— START OF COLLECTED DATA —
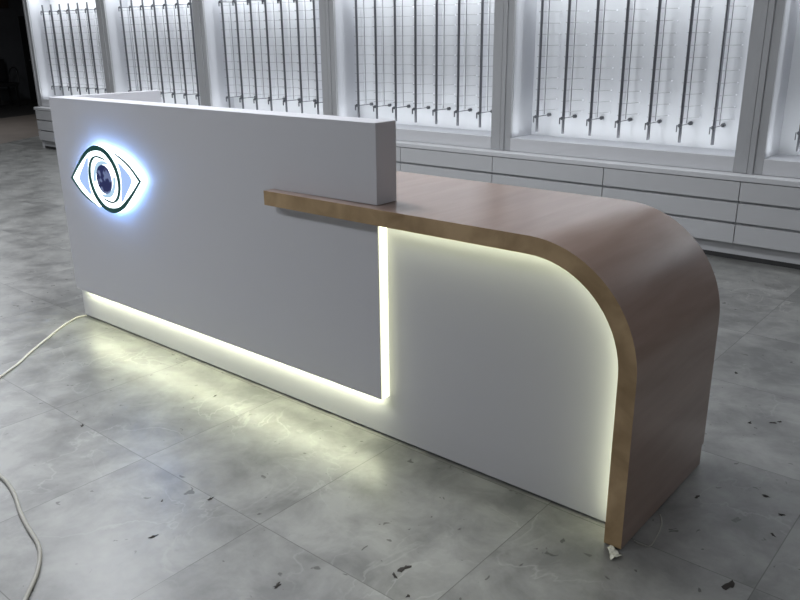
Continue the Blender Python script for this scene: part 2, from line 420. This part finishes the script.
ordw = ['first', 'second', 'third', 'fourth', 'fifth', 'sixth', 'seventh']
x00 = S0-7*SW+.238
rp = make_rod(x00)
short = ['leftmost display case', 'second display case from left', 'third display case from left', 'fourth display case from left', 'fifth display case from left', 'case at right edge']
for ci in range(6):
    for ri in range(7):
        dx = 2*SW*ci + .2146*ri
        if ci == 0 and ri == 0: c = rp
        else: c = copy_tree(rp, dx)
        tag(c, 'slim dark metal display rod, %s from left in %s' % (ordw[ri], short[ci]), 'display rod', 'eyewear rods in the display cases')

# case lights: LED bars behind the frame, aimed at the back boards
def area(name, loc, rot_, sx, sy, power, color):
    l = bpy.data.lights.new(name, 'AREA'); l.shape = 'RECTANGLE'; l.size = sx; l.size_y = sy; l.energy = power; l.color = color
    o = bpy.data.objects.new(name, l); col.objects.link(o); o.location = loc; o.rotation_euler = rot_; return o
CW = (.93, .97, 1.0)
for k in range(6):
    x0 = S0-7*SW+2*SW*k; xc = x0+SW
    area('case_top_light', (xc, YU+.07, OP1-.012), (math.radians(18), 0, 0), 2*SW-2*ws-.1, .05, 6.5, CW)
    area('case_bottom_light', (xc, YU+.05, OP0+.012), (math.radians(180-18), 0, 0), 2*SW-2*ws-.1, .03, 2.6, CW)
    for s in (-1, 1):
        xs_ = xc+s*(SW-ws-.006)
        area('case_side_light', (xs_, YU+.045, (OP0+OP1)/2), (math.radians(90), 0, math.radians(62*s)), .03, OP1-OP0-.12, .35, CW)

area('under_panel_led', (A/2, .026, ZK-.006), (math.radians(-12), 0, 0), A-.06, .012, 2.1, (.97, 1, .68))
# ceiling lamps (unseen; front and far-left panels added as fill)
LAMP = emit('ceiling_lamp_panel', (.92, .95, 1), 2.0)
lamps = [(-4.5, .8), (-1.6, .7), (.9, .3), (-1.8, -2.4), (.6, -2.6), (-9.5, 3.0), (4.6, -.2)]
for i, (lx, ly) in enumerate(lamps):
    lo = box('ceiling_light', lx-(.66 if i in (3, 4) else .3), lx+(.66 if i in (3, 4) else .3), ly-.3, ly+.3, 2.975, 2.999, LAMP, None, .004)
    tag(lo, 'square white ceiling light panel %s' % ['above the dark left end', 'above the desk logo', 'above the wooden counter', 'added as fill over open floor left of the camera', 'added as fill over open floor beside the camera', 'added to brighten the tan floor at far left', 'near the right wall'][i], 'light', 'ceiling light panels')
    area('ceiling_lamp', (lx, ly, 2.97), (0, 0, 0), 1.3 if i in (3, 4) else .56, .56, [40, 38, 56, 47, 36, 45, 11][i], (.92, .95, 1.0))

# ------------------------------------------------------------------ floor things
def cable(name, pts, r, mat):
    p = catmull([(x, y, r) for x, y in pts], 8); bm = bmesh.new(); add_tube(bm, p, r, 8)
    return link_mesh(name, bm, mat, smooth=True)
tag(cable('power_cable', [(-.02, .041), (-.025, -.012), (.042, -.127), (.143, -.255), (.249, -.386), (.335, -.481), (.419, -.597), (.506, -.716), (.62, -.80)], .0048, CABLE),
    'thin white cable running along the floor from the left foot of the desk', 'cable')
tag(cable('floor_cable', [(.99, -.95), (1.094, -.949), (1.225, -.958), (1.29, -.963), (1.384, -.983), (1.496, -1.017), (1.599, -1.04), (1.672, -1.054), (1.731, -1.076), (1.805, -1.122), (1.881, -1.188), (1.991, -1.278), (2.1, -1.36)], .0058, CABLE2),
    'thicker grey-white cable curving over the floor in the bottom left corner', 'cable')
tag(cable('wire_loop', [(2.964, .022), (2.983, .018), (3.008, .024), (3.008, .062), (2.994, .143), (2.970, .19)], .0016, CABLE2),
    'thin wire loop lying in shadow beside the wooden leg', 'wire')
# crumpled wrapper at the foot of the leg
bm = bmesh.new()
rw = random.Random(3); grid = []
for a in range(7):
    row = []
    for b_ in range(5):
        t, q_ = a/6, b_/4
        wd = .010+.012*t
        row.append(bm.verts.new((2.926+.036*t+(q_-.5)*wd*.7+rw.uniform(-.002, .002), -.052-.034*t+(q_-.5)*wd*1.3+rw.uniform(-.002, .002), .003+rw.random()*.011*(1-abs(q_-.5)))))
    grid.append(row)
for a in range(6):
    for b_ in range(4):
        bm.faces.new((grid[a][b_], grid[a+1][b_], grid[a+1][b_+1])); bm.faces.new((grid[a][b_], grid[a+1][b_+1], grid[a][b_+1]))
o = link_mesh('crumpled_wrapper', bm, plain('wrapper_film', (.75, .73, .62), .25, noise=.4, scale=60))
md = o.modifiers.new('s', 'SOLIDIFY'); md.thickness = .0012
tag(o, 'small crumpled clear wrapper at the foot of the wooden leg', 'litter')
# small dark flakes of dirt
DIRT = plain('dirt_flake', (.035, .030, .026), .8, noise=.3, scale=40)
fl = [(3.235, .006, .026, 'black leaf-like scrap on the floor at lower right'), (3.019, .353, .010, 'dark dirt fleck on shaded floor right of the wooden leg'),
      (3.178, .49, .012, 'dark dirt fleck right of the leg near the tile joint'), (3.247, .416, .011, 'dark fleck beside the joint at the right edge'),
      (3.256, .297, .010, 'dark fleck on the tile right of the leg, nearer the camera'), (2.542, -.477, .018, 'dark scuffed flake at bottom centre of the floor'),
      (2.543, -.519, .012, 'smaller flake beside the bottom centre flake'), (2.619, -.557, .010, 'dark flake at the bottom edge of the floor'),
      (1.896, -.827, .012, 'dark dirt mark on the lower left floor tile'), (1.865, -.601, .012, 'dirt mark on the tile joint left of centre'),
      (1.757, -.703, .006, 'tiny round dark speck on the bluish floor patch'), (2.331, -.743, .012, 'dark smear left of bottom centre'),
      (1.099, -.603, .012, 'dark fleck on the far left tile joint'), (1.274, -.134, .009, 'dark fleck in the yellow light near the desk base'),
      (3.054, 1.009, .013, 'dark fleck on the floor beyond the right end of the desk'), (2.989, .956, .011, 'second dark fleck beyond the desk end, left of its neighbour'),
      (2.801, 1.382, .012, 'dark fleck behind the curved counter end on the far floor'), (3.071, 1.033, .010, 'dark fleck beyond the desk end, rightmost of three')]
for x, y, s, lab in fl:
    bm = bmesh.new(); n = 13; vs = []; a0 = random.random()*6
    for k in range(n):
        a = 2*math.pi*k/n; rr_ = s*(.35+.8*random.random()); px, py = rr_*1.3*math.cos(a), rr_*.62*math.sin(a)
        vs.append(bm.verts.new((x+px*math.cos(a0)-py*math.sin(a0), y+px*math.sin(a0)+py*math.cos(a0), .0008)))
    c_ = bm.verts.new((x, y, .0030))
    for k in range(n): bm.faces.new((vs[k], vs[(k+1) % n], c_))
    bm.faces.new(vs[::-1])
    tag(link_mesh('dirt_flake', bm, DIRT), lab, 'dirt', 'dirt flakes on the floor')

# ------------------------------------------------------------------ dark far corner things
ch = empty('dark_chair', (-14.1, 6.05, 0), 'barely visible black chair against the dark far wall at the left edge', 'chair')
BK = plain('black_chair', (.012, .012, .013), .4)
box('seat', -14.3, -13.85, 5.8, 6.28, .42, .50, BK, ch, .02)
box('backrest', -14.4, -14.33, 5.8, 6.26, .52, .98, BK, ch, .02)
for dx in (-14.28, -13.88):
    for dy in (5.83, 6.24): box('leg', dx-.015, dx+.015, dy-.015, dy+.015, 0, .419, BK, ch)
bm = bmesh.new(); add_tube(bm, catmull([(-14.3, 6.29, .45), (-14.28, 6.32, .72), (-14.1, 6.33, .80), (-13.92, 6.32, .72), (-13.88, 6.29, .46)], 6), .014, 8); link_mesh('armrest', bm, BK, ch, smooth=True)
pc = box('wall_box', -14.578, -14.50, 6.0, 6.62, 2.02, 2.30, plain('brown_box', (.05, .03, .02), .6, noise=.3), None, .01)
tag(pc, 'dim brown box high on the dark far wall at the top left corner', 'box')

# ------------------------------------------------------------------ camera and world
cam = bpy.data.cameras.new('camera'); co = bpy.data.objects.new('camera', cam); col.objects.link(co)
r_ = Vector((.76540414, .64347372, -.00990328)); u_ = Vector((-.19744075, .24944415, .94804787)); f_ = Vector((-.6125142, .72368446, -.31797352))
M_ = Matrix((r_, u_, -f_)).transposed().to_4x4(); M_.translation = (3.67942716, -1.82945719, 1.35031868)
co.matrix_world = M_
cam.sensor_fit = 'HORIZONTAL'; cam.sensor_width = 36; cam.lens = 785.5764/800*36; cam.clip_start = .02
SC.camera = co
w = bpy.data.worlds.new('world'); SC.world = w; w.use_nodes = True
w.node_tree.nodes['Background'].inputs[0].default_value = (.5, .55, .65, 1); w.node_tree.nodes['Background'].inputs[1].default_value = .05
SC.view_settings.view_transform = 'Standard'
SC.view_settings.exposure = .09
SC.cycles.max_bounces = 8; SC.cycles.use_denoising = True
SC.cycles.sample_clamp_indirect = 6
— END OF COLLECTED DATA —
- WHAT YOU SHOULD DO: Quote, please, every line of the material above from its start through the line that has "tag(c, 'slim dark", reproducing the words exactly and dropping any images.

- SOLUTION FOR THIS EXERCISE:
Continue the Blender Python script for this scene: part 2, from line 420. This part finishes the script.
ordw = ['first', 'second', 'third', 'fourth', 'fifth', 'sixth', 'seventh']
x00 = S0-7*SW+.238
rp = make_rod(x00)
short = ['leftmost display case', 'second display case from left', 'third display case from left', 'fourth display case from left', 'fifth display case from left', 'case at right edge']
for ci in range(6):
    for ri in range(7):
        dx = 2*SW*ci + .2146*ri
        if ci == 0 and ri == 0: c = rp
        else: c = copy_tree(rp, dx)
        tag(c, 'slim dark metal display rod, %s from left in %s' % (ordw[ri], short[ci]), 'display rod', 'eyewear rods in the display cases')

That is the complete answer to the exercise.